MOSCOW (Reuters) – Diesel fuel from a major spill in Russia’s Arctic has reached a pristine lake which is the basin for a river flowing into the Arctic Ocean, a regional official said on Tuesday, but the mining giant embroiled in the scandal rejected his allegation.
A fuel tank at a power station in the city of Norilsk lost pressure in late May and leaked 21,000 tonnes of diesel into rivers and subsoil, an incident Greenpeace compared to the 1989 Exxon Valdez oil spill.
Workers are trying to clean up and contain the fuel, which has reached Lake Pyasino, about 20 kilometres (12 miles) north of Norilsk, according to the region’s governor.

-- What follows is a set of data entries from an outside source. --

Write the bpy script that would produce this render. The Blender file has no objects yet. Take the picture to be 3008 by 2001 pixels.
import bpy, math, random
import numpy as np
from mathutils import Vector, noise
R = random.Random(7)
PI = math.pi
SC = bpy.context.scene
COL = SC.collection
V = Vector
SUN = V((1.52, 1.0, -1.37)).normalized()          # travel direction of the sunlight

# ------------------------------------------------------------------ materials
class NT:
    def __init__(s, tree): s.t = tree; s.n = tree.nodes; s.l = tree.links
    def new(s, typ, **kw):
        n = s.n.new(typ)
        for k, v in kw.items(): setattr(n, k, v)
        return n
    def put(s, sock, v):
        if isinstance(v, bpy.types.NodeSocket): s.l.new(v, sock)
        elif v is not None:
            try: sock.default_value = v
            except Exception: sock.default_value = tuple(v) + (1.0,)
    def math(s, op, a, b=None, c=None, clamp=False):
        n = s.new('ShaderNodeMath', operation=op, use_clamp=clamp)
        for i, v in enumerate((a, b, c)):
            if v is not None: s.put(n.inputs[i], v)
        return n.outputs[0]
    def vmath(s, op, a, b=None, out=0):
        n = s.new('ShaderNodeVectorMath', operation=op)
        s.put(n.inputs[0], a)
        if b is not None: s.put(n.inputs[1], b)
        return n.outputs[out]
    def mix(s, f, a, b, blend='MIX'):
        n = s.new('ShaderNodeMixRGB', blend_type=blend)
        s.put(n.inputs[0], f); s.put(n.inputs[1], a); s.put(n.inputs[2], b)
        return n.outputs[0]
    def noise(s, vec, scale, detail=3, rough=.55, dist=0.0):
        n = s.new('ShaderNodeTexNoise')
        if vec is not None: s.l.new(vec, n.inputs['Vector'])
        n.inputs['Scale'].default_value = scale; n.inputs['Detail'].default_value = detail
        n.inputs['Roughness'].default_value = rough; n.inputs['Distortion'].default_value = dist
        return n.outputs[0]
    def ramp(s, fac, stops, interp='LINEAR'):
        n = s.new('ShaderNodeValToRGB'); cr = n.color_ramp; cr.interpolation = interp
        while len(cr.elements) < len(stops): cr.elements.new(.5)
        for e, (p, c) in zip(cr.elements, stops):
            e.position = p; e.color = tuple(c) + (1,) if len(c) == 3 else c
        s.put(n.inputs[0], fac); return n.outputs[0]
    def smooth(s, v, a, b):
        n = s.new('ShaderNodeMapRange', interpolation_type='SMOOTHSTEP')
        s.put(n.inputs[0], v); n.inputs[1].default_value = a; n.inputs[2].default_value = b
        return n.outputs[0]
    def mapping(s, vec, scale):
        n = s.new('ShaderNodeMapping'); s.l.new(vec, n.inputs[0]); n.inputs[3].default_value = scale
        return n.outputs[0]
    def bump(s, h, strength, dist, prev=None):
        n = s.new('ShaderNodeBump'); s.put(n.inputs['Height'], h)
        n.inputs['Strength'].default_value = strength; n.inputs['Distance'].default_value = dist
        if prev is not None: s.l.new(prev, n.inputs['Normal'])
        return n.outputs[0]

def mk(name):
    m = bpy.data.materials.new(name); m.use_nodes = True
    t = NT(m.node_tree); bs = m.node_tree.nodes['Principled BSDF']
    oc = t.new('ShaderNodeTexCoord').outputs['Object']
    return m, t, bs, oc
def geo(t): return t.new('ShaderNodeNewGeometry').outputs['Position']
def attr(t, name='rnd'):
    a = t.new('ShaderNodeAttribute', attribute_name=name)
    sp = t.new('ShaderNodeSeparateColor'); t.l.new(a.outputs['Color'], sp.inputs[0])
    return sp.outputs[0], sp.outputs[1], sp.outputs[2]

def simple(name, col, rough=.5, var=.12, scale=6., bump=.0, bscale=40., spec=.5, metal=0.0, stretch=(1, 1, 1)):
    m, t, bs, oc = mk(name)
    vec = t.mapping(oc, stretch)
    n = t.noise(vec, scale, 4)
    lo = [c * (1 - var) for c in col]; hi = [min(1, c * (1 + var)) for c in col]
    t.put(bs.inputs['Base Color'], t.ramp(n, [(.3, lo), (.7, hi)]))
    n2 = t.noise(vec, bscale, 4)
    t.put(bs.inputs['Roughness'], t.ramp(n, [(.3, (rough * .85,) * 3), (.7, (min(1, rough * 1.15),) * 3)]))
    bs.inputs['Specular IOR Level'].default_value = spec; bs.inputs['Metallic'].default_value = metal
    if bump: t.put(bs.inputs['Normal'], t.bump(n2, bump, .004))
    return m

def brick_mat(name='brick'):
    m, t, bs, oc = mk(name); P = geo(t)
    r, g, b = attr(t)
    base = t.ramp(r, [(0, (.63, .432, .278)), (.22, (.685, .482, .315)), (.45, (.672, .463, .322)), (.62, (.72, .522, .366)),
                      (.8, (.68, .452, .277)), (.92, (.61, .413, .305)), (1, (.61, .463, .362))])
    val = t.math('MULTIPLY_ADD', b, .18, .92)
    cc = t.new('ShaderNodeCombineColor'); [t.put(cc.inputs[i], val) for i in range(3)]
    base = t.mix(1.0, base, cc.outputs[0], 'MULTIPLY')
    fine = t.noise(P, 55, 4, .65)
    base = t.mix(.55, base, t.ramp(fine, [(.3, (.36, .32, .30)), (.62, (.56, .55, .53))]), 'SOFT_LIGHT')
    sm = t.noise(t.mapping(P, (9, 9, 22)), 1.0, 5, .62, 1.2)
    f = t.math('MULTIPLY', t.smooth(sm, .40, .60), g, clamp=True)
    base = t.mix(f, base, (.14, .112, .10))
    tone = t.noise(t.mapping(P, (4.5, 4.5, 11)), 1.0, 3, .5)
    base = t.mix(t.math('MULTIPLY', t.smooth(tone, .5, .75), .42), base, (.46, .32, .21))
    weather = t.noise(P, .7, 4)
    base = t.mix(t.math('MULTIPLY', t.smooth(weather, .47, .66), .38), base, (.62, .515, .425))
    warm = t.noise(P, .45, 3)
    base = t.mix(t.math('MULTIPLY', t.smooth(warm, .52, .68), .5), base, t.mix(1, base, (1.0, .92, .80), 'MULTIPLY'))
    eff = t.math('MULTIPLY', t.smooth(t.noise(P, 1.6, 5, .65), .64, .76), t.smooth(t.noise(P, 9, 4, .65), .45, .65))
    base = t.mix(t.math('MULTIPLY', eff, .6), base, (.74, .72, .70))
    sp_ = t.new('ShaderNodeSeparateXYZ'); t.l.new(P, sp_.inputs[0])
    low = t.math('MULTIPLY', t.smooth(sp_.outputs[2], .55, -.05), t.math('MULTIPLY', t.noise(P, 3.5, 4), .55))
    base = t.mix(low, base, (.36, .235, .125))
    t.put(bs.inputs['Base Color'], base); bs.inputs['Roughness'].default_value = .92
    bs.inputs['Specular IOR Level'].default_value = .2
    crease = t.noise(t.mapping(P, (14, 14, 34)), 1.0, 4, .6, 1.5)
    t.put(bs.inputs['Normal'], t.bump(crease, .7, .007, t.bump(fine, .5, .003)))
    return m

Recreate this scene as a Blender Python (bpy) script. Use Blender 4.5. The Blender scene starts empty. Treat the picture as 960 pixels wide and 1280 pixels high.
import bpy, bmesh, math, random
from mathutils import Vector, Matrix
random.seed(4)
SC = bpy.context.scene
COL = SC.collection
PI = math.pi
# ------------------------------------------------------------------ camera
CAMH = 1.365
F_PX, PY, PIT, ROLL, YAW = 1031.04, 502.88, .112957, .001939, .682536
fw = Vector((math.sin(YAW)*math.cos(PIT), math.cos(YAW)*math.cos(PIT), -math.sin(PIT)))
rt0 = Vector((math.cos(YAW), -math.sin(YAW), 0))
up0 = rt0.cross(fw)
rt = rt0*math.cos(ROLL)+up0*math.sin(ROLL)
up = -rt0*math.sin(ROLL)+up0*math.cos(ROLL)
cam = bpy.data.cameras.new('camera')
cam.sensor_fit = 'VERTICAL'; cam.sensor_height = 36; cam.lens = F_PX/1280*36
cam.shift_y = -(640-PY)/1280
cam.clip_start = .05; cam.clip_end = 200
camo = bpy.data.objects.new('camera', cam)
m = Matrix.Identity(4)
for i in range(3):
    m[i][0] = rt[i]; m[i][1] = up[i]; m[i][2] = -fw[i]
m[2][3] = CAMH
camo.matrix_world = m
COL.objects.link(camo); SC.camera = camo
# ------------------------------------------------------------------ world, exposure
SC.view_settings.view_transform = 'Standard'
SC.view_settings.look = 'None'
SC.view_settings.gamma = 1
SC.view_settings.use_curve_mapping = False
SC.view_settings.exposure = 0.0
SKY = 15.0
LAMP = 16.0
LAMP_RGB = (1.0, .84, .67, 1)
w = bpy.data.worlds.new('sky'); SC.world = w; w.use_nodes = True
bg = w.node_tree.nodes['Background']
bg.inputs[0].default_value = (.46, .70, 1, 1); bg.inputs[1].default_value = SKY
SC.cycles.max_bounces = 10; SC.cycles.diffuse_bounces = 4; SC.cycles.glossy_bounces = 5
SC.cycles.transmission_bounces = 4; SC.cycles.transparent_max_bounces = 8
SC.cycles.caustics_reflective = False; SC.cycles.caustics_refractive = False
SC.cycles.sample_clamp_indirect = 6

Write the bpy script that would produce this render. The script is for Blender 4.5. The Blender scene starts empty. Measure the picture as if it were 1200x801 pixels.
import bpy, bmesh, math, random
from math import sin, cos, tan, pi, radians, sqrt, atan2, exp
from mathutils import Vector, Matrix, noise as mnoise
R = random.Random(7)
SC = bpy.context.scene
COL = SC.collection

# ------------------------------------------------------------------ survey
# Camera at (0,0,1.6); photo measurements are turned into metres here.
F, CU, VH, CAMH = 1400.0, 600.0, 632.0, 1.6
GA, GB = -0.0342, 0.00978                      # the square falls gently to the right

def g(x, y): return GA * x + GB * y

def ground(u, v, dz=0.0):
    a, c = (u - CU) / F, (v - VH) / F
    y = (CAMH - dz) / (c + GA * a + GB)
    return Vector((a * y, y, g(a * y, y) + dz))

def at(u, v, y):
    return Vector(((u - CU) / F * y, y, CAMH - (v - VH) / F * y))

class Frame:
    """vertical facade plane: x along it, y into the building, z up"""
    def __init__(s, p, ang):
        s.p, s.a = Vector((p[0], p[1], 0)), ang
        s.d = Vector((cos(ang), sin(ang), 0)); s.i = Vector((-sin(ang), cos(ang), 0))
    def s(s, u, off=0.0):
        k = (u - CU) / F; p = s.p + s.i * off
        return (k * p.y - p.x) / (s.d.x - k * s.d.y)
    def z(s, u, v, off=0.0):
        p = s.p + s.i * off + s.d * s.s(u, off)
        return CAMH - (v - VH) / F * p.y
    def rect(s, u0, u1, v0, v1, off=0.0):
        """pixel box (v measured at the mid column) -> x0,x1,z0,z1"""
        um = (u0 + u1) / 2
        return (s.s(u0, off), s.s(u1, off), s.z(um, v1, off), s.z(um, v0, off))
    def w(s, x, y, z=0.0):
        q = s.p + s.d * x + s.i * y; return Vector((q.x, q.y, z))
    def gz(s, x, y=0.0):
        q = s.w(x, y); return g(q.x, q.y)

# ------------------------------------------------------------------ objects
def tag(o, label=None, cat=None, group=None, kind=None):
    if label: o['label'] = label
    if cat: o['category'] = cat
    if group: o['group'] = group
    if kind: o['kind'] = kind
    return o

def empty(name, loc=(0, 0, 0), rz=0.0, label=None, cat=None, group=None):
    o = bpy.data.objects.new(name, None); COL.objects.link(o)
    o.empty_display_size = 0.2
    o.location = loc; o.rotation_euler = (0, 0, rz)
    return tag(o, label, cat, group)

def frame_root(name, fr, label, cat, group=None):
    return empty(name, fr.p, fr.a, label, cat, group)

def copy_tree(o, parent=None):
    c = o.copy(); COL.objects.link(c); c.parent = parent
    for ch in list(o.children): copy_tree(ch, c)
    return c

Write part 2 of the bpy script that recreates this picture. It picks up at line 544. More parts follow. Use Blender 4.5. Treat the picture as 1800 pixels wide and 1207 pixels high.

“The fuel has got into Lake Pyasino,” Alexander Uss, governor of the Krasnoyarsk region, told state TV.
“Now it’s important to prevent it from getting into the Pyasina River, which flows north. That should be possible.”
Lake Pyasino, about 70kms long, feeds into the Pyasina River, which flows into the Kara Sea in the Arctic Ocean.
Norilsk, a remote city of 180,000 situated 300kms (190 miles) inside the Arctic Circle, is built around Norilsk Nickel, the world’s leading nickel and palladium producer.
In a report on its clean-up progress published on Tuesday, the company said that the fuel had not reached Lake Pyasino. It said it had set up structures on the nearby Ambarnaya River to contain the spill and prevent it from spreading further.
There was no risk of pollution for the Kara Sea, it said.
Norilsk has said it believes the accident was caused by thawing permafrost which weakened the foundations of the storage tank.
Ecologists have said the spill will cause extensive damage to the local environment.
“This will have a negative effect on the water resources, on the animals that drink that water, on the plants growing on the banks,” said Vasily Yablokov, Greenpeace Russia’s climate project manager.
President Vladimir Putin last week declared a state of emergency in the region and criticised authorities for what he said was a bungled response to the incident.